While some of the recent exhibitions at smaller museums are clearly a populist move to encourage middle-brow Project Runway-watching folks (at least, according to The New York Times), the Met Gala’s tribute seemed appropriately significant for a designer of McQueen’s stature and cultural impact.

Most people familiar with his work know that the designer’s oeuvre was more than just ad campaigns and licensing deals.

“He always called himself a designer, not an artist,” says Burton. “He was a showman more than anything. Still when you think about the way he designed, it did feel more about art. It was never, ‘Oh is that comfortable?’ It was all about the vision and the head-to-toe look of it. Lee was a designer who was making a world and telling a story.

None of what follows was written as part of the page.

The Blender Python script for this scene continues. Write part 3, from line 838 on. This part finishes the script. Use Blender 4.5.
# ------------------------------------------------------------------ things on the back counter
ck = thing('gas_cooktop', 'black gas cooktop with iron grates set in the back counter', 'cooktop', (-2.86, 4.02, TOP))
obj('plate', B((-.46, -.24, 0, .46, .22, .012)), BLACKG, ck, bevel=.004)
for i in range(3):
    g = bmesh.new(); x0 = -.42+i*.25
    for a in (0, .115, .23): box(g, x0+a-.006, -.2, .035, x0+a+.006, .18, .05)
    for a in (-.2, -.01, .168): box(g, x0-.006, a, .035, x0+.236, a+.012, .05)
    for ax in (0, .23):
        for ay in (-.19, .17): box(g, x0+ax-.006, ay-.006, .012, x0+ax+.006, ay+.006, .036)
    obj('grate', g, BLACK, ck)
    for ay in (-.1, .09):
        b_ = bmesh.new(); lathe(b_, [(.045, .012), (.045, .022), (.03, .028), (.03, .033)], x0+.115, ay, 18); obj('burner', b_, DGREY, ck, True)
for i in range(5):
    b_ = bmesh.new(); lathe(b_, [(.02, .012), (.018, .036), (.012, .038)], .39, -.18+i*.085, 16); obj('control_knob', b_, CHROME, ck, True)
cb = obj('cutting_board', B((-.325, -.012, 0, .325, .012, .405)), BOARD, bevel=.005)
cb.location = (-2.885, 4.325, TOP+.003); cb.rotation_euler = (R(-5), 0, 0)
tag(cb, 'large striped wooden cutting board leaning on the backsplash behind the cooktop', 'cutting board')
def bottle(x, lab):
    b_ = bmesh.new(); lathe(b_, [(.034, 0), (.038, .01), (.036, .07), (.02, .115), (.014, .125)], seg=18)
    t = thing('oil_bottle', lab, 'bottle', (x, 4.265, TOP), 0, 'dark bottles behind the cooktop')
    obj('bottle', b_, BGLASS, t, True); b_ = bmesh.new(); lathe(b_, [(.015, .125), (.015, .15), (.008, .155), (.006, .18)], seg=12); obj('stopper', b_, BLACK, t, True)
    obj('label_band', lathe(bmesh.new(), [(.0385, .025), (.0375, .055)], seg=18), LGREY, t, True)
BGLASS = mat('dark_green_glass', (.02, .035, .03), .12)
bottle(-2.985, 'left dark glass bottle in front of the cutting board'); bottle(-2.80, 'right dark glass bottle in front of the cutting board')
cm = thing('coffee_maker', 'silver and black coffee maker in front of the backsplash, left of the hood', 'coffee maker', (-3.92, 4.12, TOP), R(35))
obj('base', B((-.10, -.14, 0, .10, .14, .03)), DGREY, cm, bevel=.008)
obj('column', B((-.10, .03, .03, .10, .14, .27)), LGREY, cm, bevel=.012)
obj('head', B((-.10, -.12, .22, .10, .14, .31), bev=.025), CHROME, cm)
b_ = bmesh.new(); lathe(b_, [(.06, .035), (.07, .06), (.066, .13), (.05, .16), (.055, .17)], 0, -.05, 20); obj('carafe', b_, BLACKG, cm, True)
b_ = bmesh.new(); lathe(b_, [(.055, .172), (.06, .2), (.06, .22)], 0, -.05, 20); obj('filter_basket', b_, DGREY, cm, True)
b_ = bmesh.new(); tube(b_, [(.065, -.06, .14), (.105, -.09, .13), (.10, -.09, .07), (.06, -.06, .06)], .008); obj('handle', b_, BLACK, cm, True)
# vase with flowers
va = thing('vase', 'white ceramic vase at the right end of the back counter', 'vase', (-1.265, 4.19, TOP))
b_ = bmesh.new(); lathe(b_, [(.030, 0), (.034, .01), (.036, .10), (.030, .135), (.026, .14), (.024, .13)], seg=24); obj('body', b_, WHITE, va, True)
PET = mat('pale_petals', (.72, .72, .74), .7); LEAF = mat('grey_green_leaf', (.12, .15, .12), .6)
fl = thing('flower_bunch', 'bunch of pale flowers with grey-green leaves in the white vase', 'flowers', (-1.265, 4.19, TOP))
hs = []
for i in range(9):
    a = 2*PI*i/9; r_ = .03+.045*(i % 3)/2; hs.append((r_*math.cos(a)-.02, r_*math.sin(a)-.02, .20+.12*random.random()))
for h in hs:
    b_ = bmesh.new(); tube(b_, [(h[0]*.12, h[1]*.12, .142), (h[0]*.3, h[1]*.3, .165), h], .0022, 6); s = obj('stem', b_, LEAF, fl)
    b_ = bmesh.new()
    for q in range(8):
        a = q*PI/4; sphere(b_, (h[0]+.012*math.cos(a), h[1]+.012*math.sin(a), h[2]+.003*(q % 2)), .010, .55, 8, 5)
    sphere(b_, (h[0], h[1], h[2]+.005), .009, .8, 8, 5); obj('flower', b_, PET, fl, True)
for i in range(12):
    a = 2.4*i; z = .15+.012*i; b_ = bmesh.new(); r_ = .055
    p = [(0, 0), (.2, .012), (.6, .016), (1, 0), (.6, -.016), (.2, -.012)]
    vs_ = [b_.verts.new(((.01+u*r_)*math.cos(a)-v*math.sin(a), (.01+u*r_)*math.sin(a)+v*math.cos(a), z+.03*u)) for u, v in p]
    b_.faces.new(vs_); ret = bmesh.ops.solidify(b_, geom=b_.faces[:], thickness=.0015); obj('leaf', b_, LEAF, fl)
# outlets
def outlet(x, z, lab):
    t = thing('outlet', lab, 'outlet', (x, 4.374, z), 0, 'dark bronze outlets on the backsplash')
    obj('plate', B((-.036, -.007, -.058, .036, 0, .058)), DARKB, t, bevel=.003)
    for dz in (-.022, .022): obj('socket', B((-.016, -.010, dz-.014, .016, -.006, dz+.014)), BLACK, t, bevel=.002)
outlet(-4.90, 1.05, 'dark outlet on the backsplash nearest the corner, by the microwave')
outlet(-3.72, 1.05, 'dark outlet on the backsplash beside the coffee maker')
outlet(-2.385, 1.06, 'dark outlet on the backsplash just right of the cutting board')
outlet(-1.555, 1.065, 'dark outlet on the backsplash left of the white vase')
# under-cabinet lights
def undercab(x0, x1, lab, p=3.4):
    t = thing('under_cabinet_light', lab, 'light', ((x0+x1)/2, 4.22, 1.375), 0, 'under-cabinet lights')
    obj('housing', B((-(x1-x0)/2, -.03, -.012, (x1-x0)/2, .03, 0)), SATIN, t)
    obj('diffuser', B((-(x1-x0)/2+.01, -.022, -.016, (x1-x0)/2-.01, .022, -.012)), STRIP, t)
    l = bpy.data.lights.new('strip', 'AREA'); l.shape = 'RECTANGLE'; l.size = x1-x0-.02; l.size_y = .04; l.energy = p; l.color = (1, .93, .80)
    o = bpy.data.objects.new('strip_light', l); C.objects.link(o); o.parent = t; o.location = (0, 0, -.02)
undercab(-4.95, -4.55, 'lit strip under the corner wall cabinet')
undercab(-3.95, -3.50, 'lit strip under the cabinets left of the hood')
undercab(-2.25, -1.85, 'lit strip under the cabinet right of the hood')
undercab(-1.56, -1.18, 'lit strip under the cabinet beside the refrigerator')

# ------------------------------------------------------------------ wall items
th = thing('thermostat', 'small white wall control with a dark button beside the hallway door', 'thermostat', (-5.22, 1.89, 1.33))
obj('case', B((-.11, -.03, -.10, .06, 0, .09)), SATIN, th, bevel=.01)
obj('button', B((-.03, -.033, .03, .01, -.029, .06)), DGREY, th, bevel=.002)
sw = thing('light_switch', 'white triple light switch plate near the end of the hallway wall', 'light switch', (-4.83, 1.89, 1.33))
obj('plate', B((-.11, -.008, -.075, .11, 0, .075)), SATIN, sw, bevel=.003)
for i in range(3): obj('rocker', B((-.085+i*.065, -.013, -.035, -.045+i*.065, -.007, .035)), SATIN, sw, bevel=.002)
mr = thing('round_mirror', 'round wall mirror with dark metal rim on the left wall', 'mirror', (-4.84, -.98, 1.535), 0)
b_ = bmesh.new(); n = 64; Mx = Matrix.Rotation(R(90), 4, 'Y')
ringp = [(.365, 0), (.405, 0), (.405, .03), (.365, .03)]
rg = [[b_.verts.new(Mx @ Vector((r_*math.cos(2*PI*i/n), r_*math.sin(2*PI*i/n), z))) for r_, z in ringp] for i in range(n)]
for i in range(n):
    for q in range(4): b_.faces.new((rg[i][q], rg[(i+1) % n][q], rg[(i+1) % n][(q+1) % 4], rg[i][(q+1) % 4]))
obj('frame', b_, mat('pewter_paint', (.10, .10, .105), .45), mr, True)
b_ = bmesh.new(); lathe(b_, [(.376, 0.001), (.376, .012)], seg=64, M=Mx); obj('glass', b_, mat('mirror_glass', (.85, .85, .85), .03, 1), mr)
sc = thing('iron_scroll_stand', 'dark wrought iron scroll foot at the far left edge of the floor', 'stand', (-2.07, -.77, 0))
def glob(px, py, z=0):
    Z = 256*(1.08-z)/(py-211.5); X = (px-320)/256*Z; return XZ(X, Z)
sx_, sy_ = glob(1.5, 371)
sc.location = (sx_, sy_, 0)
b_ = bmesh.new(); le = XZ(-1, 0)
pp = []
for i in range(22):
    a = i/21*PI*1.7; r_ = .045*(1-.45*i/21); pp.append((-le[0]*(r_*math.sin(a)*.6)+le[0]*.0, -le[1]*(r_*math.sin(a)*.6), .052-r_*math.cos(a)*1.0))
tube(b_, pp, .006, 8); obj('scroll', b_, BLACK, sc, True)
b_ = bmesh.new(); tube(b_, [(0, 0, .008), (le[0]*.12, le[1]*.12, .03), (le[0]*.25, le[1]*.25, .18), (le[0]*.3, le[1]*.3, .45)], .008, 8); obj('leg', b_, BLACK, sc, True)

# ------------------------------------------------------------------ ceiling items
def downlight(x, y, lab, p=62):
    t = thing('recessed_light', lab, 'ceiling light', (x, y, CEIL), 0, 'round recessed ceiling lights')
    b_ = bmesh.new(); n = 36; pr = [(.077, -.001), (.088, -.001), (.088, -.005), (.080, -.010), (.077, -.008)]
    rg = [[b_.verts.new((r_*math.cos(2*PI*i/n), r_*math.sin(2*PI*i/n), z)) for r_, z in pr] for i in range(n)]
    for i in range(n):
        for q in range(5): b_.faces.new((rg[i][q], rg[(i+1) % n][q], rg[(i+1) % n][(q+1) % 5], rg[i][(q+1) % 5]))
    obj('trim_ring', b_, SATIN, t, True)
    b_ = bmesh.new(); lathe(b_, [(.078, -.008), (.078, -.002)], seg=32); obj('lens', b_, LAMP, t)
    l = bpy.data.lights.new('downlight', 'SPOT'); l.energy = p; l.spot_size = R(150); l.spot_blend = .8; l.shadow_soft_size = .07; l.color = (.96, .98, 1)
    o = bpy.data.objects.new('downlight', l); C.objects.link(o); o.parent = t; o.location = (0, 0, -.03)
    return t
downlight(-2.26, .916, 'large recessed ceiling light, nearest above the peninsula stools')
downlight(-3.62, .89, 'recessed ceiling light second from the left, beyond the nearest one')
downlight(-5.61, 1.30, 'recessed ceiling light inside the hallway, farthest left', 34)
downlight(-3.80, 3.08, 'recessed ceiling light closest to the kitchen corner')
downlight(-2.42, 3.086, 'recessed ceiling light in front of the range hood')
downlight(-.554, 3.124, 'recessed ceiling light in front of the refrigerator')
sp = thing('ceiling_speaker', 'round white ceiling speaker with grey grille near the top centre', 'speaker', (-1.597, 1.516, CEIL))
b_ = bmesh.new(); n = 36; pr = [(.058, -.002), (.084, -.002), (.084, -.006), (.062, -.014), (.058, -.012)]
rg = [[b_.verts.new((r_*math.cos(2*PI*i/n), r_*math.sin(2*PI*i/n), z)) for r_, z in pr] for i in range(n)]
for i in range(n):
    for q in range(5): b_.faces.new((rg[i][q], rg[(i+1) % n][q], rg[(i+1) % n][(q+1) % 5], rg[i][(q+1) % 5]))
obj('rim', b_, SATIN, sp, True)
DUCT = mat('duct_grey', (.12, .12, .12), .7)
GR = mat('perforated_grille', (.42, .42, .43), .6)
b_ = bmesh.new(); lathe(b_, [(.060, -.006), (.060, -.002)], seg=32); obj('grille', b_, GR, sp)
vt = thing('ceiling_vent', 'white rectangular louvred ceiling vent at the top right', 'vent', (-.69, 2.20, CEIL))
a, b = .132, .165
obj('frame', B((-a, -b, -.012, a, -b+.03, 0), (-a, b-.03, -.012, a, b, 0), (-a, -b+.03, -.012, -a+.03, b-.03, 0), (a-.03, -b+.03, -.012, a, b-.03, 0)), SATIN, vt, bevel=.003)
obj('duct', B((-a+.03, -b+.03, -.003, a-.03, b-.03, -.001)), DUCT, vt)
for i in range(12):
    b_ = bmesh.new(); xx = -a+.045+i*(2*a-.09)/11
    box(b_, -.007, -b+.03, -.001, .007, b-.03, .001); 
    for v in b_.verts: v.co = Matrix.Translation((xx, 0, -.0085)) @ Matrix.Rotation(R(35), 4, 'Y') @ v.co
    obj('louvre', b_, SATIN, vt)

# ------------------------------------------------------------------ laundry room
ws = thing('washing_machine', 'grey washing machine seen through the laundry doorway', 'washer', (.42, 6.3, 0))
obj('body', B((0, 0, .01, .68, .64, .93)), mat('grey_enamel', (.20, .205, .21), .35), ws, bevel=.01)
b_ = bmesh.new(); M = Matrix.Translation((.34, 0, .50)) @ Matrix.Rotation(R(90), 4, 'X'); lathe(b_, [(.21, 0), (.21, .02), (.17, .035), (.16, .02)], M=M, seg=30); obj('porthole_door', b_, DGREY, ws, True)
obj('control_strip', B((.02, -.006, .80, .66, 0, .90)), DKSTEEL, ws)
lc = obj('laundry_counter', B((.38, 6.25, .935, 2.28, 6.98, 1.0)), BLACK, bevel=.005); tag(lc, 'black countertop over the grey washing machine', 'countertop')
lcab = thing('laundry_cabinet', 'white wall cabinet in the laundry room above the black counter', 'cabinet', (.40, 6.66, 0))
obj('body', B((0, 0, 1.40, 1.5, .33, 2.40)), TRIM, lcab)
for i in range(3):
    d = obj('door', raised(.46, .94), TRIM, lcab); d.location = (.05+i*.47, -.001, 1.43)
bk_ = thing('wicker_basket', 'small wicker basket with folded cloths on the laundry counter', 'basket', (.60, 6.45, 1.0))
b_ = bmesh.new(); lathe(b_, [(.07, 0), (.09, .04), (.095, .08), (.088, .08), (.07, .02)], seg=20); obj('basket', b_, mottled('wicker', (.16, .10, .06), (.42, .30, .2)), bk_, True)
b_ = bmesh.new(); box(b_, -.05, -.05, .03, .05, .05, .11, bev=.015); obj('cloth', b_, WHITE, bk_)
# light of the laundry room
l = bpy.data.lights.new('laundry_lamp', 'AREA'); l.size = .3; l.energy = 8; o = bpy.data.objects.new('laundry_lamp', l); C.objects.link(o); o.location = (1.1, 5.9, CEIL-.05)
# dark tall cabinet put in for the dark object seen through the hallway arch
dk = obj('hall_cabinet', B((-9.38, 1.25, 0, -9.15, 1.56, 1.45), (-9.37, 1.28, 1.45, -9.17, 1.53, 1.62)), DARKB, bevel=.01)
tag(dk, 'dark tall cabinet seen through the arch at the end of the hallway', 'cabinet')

“Maybe the fashion audience wasn’t the right audience to tell it to but what audience was right? That’s the problem I think he had. The stigma: Is it fashion? Is it art? But if it’s not making any money, you can’t do these amazing shows. Lee did care about the commercial side of the industry but what most people remember are the shows.”

Bolton’s tome, which is an almost-encyclopedic documentation of McQueen’s creations, features stunning photographs by Solve Sunsbo (some of which are featured in this newspaper but deserve a closer view — preferably under good light, all the better to pore over the details). In the photographs, shot on a (sometimes headless) model made to look like a mannequin, it immediately becomes apparent to anyone with a passing acquaintance with art that the garments present in the images — the dress made of mussels, the sharply-cut jacket with antlers jutting out of the shoulders, an intimidatingly ruffled frock that manages to be both austere and flamboyant at the same time, a gown fashioned from decaying flowers to signal his darkly romantic mood — are more than clothes on a rack.

“My collections have always been autobiographical, a lot to do with my own sexuality and coming to terms with the person I am — it was like exorcising ghosts in the collections,” McQueen notes. “They were to do with my childhood, the way I think about life and the way I was brought up to think about life.”